Breaking: Britain’s historic ban on live exports


For decades, millions of animals have endured gruelling, long-distance journeys, in overcrowded, filthy conditions. They can be in transit for days or even weeks, suffering extreme temperatures and poor access to food and water. Many animals will end up in conditions that are illegal in the UK, such as veal crates where very young calves are kept in complete isolation and unable to even turn around.   

That’s why the significance of this new legislation cannot be overstated: finally, after more than 50 years of relentless campaigning, live animal exports will be condemned to the history books where they belong. 

Iain Green, Director of Animal Aid, said: We’ve seen a series of broken promises from the Government on the issue of animal protection, so we’re delighted by the news of a ban on live animal exports following widespread public support. We’re hopeful that this Bill will be enshrined into law quickly, ahead of the General Election, in order to prevent the suffering of millions of animals.”

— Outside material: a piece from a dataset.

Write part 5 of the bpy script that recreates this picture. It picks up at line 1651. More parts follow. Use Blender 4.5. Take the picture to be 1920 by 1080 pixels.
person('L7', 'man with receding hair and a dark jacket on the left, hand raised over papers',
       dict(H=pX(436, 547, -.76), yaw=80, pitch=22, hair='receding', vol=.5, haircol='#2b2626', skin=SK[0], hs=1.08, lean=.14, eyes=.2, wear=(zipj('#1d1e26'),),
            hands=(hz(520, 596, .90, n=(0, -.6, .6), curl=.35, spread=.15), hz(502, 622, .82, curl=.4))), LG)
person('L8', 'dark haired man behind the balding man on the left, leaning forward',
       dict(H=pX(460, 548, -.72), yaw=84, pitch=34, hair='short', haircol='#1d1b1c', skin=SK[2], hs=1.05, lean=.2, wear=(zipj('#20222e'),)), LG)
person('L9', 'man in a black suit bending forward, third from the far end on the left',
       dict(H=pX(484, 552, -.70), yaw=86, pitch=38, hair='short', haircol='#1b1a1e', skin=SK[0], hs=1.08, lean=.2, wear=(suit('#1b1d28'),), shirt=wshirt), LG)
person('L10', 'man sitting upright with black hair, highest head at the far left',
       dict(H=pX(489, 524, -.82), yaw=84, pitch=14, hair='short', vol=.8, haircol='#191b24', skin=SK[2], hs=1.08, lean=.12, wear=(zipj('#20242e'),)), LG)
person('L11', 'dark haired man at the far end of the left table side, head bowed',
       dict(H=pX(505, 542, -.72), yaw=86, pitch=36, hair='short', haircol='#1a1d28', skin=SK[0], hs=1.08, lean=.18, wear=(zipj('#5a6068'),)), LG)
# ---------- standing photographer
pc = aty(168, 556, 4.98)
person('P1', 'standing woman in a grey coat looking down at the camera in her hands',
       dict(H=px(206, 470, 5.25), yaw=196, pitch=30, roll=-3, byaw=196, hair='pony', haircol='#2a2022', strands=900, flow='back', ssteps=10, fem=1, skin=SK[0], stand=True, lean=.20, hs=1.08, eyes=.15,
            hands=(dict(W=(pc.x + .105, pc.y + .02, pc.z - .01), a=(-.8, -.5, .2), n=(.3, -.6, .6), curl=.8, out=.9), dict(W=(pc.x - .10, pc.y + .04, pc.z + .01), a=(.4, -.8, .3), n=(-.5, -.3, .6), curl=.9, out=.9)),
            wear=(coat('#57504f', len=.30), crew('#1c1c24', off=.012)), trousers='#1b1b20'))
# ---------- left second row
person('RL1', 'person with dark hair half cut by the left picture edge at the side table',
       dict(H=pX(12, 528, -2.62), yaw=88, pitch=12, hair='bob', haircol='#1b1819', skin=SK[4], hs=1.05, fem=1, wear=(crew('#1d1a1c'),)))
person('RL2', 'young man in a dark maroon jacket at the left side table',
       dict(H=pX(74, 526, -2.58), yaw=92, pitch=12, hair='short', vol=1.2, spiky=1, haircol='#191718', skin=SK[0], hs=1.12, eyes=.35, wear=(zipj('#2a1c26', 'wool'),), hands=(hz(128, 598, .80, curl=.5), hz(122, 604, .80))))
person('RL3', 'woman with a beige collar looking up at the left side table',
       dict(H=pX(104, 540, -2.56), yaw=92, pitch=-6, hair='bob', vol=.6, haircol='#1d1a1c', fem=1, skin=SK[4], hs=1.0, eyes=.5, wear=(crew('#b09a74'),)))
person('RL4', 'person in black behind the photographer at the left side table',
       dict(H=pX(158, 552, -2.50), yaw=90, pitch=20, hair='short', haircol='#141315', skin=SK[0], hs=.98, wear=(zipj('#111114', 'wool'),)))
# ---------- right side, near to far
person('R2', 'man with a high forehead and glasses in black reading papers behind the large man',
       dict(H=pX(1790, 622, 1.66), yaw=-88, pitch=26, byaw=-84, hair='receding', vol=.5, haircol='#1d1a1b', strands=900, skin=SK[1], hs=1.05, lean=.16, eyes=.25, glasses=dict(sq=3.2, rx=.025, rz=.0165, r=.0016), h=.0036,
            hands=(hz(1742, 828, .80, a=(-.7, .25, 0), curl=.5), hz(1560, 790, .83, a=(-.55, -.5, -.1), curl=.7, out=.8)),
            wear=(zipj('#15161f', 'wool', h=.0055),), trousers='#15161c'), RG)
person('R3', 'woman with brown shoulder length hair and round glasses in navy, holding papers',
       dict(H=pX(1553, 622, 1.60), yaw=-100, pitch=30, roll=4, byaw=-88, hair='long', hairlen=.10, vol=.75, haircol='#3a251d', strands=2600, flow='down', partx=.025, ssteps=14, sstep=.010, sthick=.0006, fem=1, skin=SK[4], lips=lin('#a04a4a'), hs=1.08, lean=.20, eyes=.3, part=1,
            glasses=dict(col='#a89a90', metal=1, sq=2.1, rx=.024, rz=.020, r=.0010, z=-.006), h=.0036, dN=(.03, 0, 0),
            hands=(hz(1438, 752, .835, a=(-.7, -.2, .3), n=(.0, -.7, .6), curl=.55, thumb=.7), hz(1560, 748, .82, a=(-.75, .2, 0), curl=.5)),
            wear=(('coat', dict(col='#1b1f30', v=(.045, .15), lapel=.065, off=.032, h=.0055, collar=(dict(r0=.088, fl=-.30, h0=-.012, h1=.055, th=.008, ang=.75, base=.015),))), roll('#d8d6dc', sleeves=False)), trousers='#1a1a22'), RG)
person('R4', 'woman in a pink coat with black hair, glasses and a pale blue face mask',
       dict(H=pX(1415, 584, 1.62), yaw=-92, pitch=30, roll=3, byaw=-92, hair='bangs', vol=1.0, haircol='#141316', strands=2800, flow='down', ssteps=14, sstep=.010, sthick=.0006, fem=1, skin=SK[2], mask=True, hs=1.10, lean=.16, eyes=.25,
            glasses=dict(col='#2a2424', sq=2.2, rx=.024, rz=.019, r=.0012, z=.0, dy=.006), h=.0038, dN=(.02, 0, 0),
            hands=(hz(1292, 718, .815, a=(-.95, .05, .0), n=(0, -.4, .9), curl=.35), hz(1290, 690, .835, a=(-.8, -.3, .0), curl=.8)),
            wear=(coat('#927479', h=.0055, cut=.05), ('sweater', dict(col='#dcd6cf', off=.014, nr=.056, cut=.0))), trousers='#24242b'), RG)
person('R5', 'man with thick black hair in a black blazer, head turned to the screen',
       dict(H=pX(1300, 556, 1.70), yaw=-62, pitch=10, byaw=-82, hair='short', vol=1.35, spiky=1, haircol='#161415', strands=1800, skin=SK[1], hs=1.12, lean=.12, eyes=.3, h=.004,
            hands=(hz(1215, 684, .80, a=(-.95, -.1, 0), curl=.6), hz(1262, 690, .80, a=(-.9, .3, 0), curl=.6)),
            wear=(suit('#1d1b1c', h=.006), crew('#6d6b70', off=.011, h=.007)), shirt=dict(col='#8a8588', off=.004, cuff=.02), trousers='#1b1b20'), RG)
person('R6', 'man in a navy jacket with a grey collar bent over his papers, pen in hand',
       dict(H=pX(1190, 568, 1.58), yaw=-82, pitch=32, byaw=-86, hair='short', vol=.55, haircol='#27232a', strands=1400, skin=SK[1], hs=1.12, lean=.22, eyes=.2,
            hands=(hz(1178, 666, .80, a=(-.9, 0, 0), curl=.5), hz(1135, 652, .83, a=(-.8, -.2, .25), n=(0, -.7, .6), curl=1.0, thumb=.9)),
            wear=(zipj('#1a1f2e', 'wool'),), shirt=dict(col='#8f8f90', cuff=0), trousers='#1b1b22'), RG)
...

On this momentous day, we remember the dedication of animal rights activist, Jill Phipps, who died whilst protesting against the export of live veal calves from Coventry in 1995. This victory undoubtedly belongs to Jill and to the countless activists, campaigners, and supporters who never gave up.  

The Bill will make the UK the first European country to ban live animal exports, following in the footsteps of New Zealand, Australia, and Brazil which have all made commitments to ending or phasing out the trade. The EU is currently the largest exporter of live animals but there are hopes that a UK ban will influence attitudes ahead of upcoming EU elections.